### ENTRIES SUPPLIED
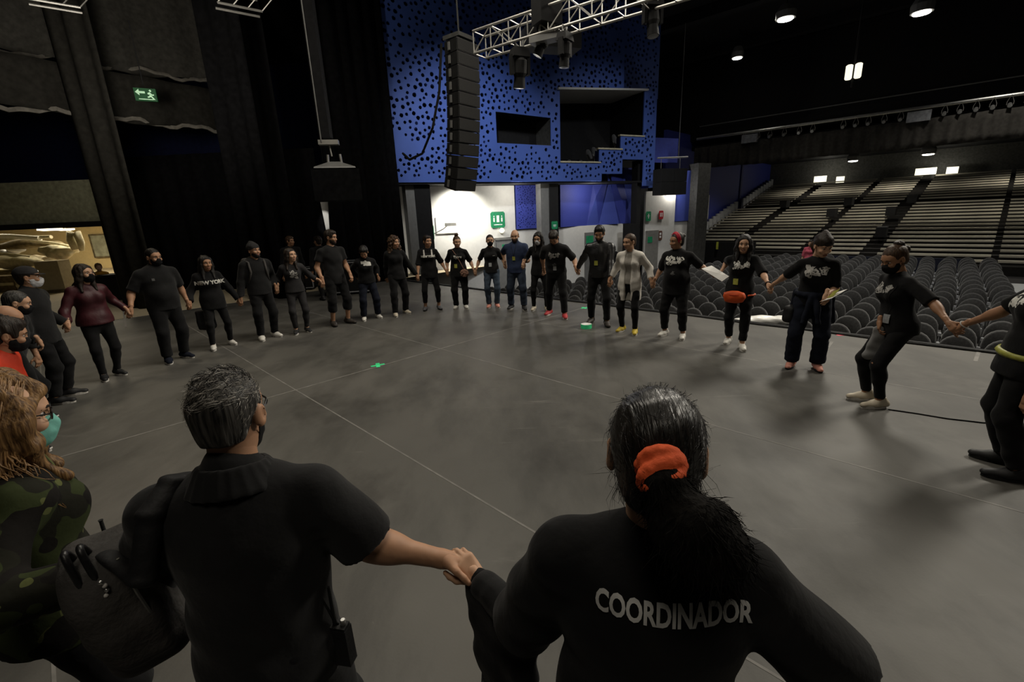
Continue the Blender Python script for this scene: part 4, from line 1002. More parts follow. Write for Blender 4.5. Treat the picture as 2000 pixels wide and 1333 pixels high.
def hair_mat(name, lo, hi, rough=.5, st=(1, 1, .06), sc=120, spec=.28):
    m = mat(name, lo, rough, spec, bump=.5, bscale=sc, stretch=st); nt = m.node_tree; b = nt.nodes['Principled BSDF']
    tc = nt.nodes.new('ShaderNodeTexCoord'); mp = nt.nodes.new('ShaderNodeMapping'); mp.inputs['Scale'].default_value = st; nt.links.new(tc.outputs['Object'], mp.inputs['Vector'])
    nz = nt.nodes.new('ShaderNodeTexNoise'); nz.inputs['Scale'].default_value = sc; nt.links.new(mp.outputs['Vector'], nz.inputs['Vector'])
    r = nt.nodes.new('ShaderNodeValToRGB'); r.color_ramp.elements[0].position = .35; r.color_ramp.elements[1].position = .68
    r.color_ramp.elements[0].color = (*lo, 1); r.color_ramp.elements[1].color = (*hi, 1); nt.links.new(nz.outputs['Fac'], r.inputs['Fac']); nt.links.new(r.outputs['Color'], b.inputs['Base Color'])
    M[name] = m
hair_mat('hair_black', (.005, .0045, .004), (.016, .013, .011))
hair_mat('hair_dark', (.010, .007, .005), (.030, .020, .014))
hair_mat('hair_brown', (.030, .016, .009), (.075, .042, .022))
hair_mat('hair_blond', (.070, .034, .013), (.26, .145, .055))
hair_mat('hair_grey', (.008, .0075, .007), (.075, .070, .064))
mm('hair_strand_grey', (.30, .28, .25), .45, .4, var=.5, scale=60); mm('hair_strand_dark', (.012, .011, .010), .45, .4, var=.4, scale=60)
mm('hair_strand_blond', (.22, .12, .045), .45, .4, var=.5, scale=40)
mm('eye_white', (.45, .42, .40), .3, .5); mm('iris', (.012, .008, .006), .2, .6); mm('lips', (.26, .085, .065), .5, .4, var=.1); mm('brow', (.010, .007, .005), .8, .2); mm('teeth', (.7, .68, .62), .4, .4, var=.05)
mm('mask_black', (.009, .009, .010), .9, .15); mm('mask_white', (.52, .52, .54), .85, .2, var=.05); mm('mask_mint', (.16, .42, .36), .85, .2, var=.08, bump=.2, bscale=40)
mm('shoe_white', (.62, .60, .55), .6, .35, var=.08); mm('shoe_cream', (.52, .46, .36), .6, .35, var=.12); mm('shoe_black', (.012, .012, .013), .6, .35); mm('shoe_yellow', (.45, .33, .03), .6, .35, var=.15)
mm('shoe_red', (.36, .03, .035), .6, .35, var=.15); mm('shoe_pink', (.58, .25, .19), .6, .35, var=.12); mm('shoe_brown', (.030, .024, .020), .6, .35); mm('shoe_grey', (.09, .09, .095), .6, .35)
mm('sole_white', (.58, .56, .52), .6, .35, var=.06); mm('sole_black', (.012, .012, .012), .7, .3)
mm('print_white', (.55, .54, .50), .8, .2, var=.12, scale=40); mm('print_grey', (.34, .33, .31), .8, .2, var=.35, scale=30); mm('print_silver', (.62, .62, .61), .7, .3, var=.25, scale=18); mm('print_dim', (.085, .085, .085), .7, .3, var=.3, scale=18)
mm('badge_lime', (.30, .30, .05), .5, .4, var=.2, scale=40); mm('badge_grey', (.30, .31, .32), .5, .4, var=.2, scale=40)
mm('bag_orange', (.62, .085, .015), .6, .35, var=.1, bump=.2, bscale=40); mm('bag_black', (.010, .010, .011), .7, .3, bump=.3, bscale=40); mm('bag_grey', (.060, .056, .053), .8, .25, bump=.4, bscale=60); mm('bag_fur', (.26, .15, .11), .95, .1, var=.3, scale=60, bump=1, bscale=90)
mm('strap_white', (.55, .53, .50), .8, .2, var=.05); mm('band_red', (.42, .015, .035), .6, .35, var=.1); mm('paper', (.78, .77, .74), .8, .2, var=.03); mm('scrunchie', (.85, .13, .04), .75, .25, var=.1, bump=.3, bscale=60)
mm('glasses', (.006, .006, .006), .3, .5); mm('metal_bit', (.6, .6, .58), .3, .5, metal=.9); mm('nail', (.55, .34, .26), .35, .5)

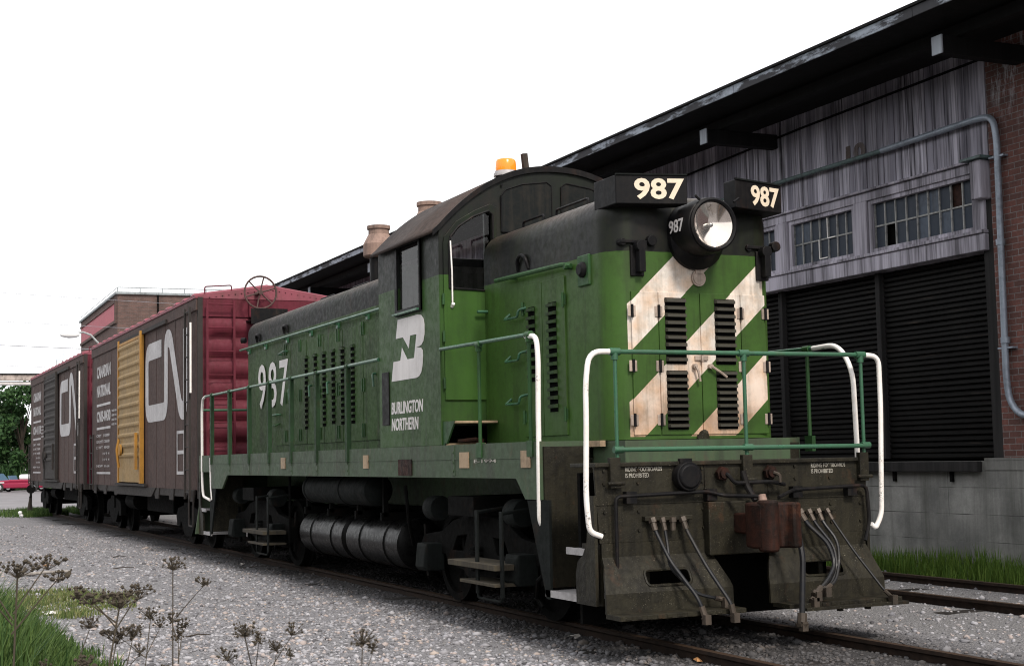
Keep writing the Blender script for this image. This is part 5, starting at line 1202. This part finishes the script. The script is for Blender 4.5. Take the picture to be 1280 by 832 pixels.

### WRITTEN EXERCISE
Quote the listing above in full, except for the pictures.

### FINAL ANSWER
Continue the Blender Python script for this scene: part 4, from line 1002. More parts follow. Write for Blender 4.5. Treat the picture as 2000 pixels wide and 1333 pixels high.
def hair_mat(name, lo, hi, rough=.5, st=(1, 1, .06), sc=120, spec=.28):
    m = mat(name, lo, rough, spec, bump=.5, bscale=sc, stretch=st); nt = m.node_tree; b = nt.nodes['Principled BSDF']
    tc = nt.nodes.new('ShaderNodeTexCoord'); mp = nt.nodes.new('ShaderNodeMapping'); mp.inputs['Scale'].default_value = st; nt.links.new(tc.outputs['Object'], mp.inputs['Vector'])
    nz = nt.nodes.new('ShaderNodeTexNoise'); nz.inputs['Scale'].default_value = sc; nt.links.new(mp.outputs['Vector'], nz.inputs['Vector'])
    r = nt.nodes.new('ShaderNodeValToRGB'); r.color_ramp.elements[0].position = .35; r.color_ramp.elements[1].position = .68
    r.color_ramp.elements[0].color = (*lo, 1); r.color_ramp.elements[1].color = (*hi, 1); nt.links.new(nz.outputs['Fac'], r.inputs['Fac']); nt.links.new(r.outputs['Color'], b.inputs['Base Color'])
    M[name] = m
hair_mat('hair_black', (.005, .0045, .004), (.016, .013, .011))
hair_mat('hair_dark', (.010, .007, .005), (.030, .020, .014))
hair_mat('hair_brown', (.030, .016, .009), (.075, .042, .022))
hair_mat('hair_blond', (.070, .034, .013), (.26, .145, .055))
hair_mat('hair_grey', (.008, .0075, .007), (.075, .070, .064))
mm('hair_strand_grey', (.30, .28, .25), .45, .4, var=.5, scale=60); mm('hair_strand_dark', (.012, .011, .010), .45, .4, var=.4, scale=60)
mm('hair_strand_blond', (.22, .12, .045), .45, .4, var=.5, scale=40)
mm('eye_white', (.45, .42, .40), .3, .5); mm('iris', (.012, .008, .006), .2, .6); mm('lips', (.26, .085, .065), .5, .4, var=.1); mm('brow', (.010, .007, .005), .8, .2); mm('teeth', (.7, .68, .62), .4, .4, var=.05)
mm('mask_black', (.009, .009, .010), .9, .15); mm('mask_white', (.52, .52, .54), .85, .2, var=.05); mm('mask_mint', (.16, .42, .36), .85, .2, var=.08, bump=.2, bscale=40)
mm('shoe_white', (.62, .60, .55), .6, .35, var=.08); mm('shoe_cream', (.52, .46, .36), .6, .35, var=.12); mm('shoe_black', (.012, .012, .013), .6, .35); mm('shoe_yellow', (.45, .33, .03), .6, .35, var=.15)
mm('shoe_red', (.36, .03, .035), .6, .35, var=.15); mm('shoe_pink', (.58, .25, .19), .6, .35, var=.12); mm('shoe_brown', (.030, .024, .020), .6, .35); mm('shoe_grey', (.09, .09, .095), .6, .35)
mm('sole_white', (.58, .56, .52), .6, .35, var=.06); mm('sole_black', (.012, .012, .012), .7, .3)
mm('print_white', (.55, .54, .50), .8, .2, var=.12, scale=40); mm('print_grey', (.34, .33, .31), .8, .2, var=.35, scale=30); mm('print_silver', (.62, .62, .61), .7, .3, var=.25, scale=18); mm('print_dim', (.085, .085, .085), .7, .3, var=.3, scale=18)
mm('badge_lime', (.30, .30, .05), .5, .4, var=.2, scale=40); mm('badge_grey', (.30, .31, .32), .5, .4, var=.2, scale=40)
mm('bag_orange', (.62, .085, .015), .6, .35, var=.1, bump=.2, bscale=40); mm('bag_black', (.010, .010, .011), .7, .3, bump=.3, bscale=40); mm('bag_grey', (.060, .056, .053), .8, .25, bump=.4, bscale=60); mm('bag_fur', (.26, .15, .11), .95, .1, var=.3, scale=60, bump=1, bscale=90)
mm('strap_white', (.55, .53, .50), .8, .2, var=.05); mm('band_red', (.42, .015, .035), .6, .35, var=.1); mm('paper', (.78, .77, .74), .8, .2, var=.03); mm('scrunchie', (.85, .13, .04), .75, .25, var=.1, bump=.3, bscale=60)
mm('glasses', (.006, .006, .006), .3, .5); mm('metal_bit', (.6, .6, .58), .3, .5, metal=.9); mm('nail', (.55, .34, .26), .35, .5)

Keep writing the Blender script for this image. This is part 5, starting at line 1202. This part finishes the script. The script is for Blender 4.5. Take the picture to be 1280 by 832 pixels.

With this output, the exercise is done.